Cooperation, because the word came up more than any other, from the most senior voices, in the most varied contexts. Tara Singh closed the conference by saying the sector’s challenges are not in competition with each other, they are interconnected, and addressing them requires all of us working together with purpose. The GWEC’s action plan makes stronger government and industry partnership its second priority. Dan McGrail described GB Energy as open to sharing ideas and new business models. The language of cooperation is everywhere in this sector. What is less present is a systematic account of what genuine cooperation requires at the level of the programmes that are supposed to deliver it.
That absence is not a criticism. It is the observation of a sector that is approaching a harder question without yet being sure how to ask it. And it is the gap where Advance, despite the absence of an offshore wind track record, has something substantive to contribute.
The question nobody quite asked
Christian Sonneman of Wood Thilsted gave a fringe session on Day One that was, for my money, the most important piece of content at the conference. His subject was partnership versus transactional procurement, and his argument was pointed: the sector is winning negotiations and losing projects. You can squeeze supplier margins, but you cannot take underlying cost out of the system by doing so. The risk that is transferred rather than resolved ends up somewhere, and in a CfD structure it ends up in the bid price, which is precisely what drives up the strike prices the Minister identifies as unacceptable at AR8.
Andrew Deeley at the Low Carbon Contracts Company made a complementary observation from a different vantage point. Managing 550 CfD relationships and 50 GW of contracted capacity, he described what the post-award period needs in three words: clarity, trust, adaptability. The time after the auction, he said, is when the hard work begins, moving from the euphoria of allocation to the practical reality of six hundred pages of contract and the organisational challenge of actually building something. The relationships needed for that transition are not automatic. They are built, deliberately, through sustained engagement between parties who are genuinely trying to solve the same problem rather than manage their own exposure to it.
The GWEC report’s own contributors state that workforce planning can no longer sit behind engineering, procurement, and supply chain strategy. It must be treated as critical infrastructure for the energy transition. When workforce development is approached with proper foresight, projects become more predictable, mobilisation becomes more efficient and operational risk is reduced.
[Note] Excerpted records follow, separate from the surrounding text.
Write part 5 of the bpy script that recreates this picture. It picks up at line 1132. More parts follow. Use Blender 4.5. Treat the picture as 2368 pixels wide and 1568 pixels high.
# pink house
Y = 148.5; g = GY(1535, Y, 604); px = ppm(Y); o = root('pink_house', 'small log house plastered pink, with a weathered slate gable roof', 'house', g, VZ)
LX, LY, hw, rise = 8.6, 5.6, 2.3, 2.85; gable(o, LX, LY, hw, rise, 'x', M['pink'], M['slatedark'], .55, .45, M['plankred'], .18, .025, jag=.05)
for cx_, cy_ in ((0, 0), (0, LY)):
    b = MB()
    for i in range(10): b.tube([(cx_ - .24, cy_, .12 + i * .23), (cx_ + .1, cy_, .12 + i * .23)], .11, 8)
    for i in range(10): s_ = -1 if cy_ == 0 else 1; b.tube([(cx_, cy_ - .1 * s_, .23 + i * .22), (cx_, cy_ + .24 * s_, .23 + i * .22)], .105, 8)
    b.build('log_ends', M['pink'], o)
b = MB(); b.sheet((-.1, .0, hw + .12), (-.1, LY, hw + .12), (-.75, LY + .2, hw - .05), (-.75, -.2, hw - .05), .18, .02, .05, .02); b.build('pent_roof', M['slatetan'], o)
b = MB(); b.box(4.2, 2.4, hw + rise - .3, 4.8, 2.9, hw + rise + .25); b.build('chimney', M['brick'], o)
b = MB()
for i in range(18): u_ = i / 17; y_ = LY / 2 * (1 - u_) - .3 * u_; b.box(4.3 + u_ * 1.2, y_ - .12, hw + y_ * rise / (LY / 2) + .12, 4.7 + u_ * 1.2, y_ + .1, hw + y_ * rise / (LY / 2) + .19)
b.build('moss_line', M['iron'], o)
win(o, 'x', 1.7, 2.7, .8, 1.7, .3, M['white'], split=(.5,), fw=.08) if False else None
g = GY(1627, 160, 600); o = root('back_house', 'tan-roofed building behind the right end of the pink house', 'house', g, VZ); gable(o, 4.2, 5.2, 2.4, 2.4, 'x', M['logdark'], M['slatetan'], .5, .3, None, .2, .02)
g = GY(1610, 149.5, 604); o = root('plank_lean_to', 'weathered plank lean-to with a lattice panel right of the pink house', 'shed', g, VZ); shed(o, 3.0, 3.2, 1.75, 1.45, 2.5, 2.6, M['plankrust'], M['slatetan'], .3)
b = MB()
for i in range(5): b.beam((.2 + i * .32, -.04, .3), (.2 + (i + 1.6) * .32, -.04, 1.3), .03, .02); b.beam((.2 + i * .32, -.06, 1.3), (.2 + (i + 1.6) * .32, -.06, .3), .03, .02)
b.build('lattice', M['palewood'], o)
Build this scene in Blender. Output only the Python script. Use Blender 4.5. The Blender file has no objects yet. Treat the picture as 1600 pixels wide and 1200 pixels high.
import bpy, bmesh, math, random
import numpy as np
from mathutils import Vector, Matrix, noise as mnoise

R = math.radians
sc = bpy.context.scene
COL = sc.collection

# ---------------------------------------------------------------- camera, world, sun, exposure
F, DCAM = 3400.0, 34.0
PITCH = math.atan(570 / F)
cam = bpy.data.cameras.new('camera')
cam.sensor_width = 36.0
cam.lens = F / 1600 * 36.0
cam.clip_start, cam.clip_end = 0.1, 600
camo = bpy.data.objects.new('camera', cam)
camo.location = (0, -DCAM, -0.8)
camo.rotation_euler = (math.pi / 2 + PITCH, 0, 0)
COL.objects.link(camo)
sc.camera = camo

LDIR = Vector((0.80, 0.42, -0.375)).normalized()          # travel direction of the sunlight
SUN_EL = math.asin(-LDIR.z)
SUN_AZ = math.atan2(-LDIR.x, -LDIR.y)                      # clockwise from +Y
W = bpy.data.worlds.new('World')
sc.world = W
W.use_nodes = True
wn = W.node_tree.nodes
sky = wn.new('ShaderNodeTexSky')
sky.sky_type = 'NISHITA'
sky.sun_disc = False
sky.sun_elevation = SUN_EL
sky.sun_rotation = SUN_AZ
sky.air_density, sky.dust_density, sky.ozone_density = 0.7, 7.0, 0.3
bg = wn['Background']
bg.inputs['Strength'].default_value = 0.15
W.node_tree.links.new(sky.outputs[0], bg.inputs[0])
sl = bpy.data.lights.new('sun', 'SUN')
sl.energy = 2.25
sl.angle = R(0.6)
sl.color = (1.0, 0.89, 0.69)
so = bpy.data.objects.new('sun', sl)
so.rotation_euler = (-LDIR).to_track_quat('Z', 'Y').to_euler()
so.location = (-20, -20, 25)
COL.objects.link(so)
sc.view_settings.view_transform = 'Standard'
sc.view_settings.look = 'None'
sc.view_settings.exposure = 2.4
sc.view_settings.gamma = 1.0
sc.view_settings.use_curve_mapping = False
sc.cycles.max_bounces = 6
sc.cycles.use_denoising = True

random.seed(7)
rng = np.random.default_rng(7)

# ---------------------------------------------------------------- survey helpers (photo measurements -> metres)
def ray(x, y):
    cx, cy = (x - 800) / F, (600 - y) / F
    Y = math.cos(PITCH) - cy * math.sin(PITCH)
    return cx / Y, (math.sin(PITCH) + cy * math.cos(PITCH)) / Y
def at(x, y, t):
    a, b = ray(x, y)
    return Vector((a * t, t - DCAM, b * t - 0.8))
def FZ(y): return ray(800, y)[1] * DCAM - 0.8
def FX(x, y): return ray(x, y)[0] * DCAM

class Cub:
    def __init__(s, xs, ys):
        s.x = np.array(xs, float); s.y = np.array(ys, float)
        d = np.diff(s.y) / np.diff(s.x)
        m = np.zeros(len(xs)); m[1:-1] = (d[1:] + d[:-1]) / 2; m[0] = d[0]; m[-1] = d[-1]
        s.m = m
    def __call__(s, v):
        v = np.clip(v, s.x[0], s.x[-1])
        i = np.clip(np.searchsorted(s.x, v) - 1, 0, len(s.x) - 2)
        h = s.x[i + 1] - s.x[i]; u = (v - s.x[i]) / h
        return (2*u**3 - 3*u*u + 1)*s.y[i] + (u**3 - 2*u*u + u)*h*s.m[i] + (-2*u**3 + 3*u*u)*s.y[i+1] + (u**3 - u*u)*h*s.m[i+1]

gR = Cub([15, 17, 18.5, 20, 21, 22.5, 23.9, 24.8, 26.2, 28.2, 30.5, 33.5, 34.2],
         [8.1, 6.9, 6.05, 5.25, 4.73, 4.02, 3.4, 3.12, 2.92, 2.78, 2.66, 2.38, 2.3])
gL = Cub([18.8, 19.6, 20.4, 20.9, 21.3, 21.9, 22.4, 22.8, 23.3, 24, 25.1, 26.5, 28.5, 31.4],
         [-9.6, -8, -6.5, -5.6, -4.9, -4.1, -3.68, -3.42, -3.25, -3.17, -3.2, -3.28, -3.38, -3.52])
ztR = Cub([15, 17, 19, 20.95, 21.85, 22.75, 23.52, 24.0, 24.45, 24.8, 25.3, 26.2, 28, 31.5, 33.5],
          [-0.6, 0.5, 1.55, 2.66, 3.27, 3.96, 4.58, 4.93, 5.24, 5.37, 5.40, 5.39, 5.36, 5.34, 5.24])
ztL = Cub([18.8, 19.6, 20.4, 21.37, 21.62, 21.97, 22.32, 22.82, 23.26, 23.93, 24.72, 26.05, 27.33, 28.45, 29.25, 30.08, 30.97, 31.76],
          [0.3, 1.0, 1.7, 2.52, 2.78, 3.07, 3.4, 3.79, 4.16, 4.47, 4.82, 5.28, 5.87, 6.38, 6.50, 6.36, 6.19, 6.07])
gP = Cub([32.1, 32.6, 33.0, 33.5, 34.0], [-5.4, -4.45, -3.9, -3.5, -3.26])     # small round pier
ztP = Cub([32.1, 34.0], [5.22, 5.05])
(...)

All of this is, to use the GWEC’s own language, the execution capacity challenge. But none of it describes what actually happens in the window between a CfD being awarded and a programme being genuinely mobilised and operational. The conditions that window needs - clarity, trust, adaptability, genuine partnership rather than transactional procurement - were named at GOW26 with impressive precision. The methodology for building those conditions, deliberately and early, before the patterns that determine whether a programme succeeds or struggles have had time to set, was not.
That is the question the sector is approaching without yet asking directly. It matters, because every year the mobilisation infrastructure does not match the deployment ambition is another year the gap between contracts awarded and gigawatts delivered widens.
“We cannot contract our way out of uncertainty. Procurement alone cannot unlock value at the interfaces between organisations.”
— Christian Sonneman, Wood Thilsted — GOW26 fringe session, 16 June 2026
Why Advance is leaning in, and what B Corp has to do with it
I said at the outset that I went to GOW26 with appropriate humility. I want to be equally direct about what I left with.
Advance is leaning into offshore wind, not tentatively exploring it. The reasons are not primarily commercial, though the commercial case is clear enough. They are principled. The energy transition is the defining delivery challenge of this generation, and the evidence across both days of GOW26 - and across the GWEC report and the Clean Energy Council’s annual Australia report I wrote about last week - is that the gap preventing ambition from becoming delivery is exactly the gap Advance has spent over thirty years working in: the organisational and collaborative foundations of major programme delivery, and whether the people and teams doing the work are genuinely set up to work together under pressure, or whether they default to the defensive and the transactional when the difficulty comes.
We are a B Corp certified business. I need to be specific about what that means in this context, because it is not a credential and it would be wrong to present it as one. B Corp certification means we have embedded accountability to the communities we work in, to the people we work with, to the wider environment in which we operate, into the legal and operating structure of the business. Not into our reporting. Into how we make decisions when commercial pressure and values come into conflict.
This matters because offshore wind is not a neutral commercial sector. It is, as all three ministers made clear in different ways, a sector with a foundational environmental and social obligation as well as its own challenges in that area despite being a “green energy” industry – let’s not gloss over the challenges of seabed habitat protection and working in and around the fisheries industry. Its social licence is not guaranteed; it is earned through the quality of engagement with the communities where the infrastructure is built and where the economic benefits are, or are not, realised. The misinformation and public trust session on Day Two was the most candid acknowledgement I have heard from inside any major infrastructure sector that this challenge is structural rather than communicative. Elouise Smith of Nadara said the sector needs to get out of its technocratic echo chamber, others said that offshore wind is so much more than electrons. That is a facilitation challenge before it is a communications challenge, and it is one Advance has decades of experience in.
This week I am at Reset Connect in London, where the conversation shifts from clean energy specifically to sustainability in business and industry more broadly. I am carrying from Manchester to the ExCeL a question I believe travels across sectors: how do organisations actually deliver on their values under commercial pressure, not how do they report on them? GOW26 was one version of that question. Reset Connect will be another.
The sector’s challenges are interconnected, as Tara Singh said in closing. But interconnection is not the same as integration, and integration is not the same as working together with purpose. The sector is clear on the first. It is working towards the second. The third is where the real difficulty sits, and where Advance intends to contribute.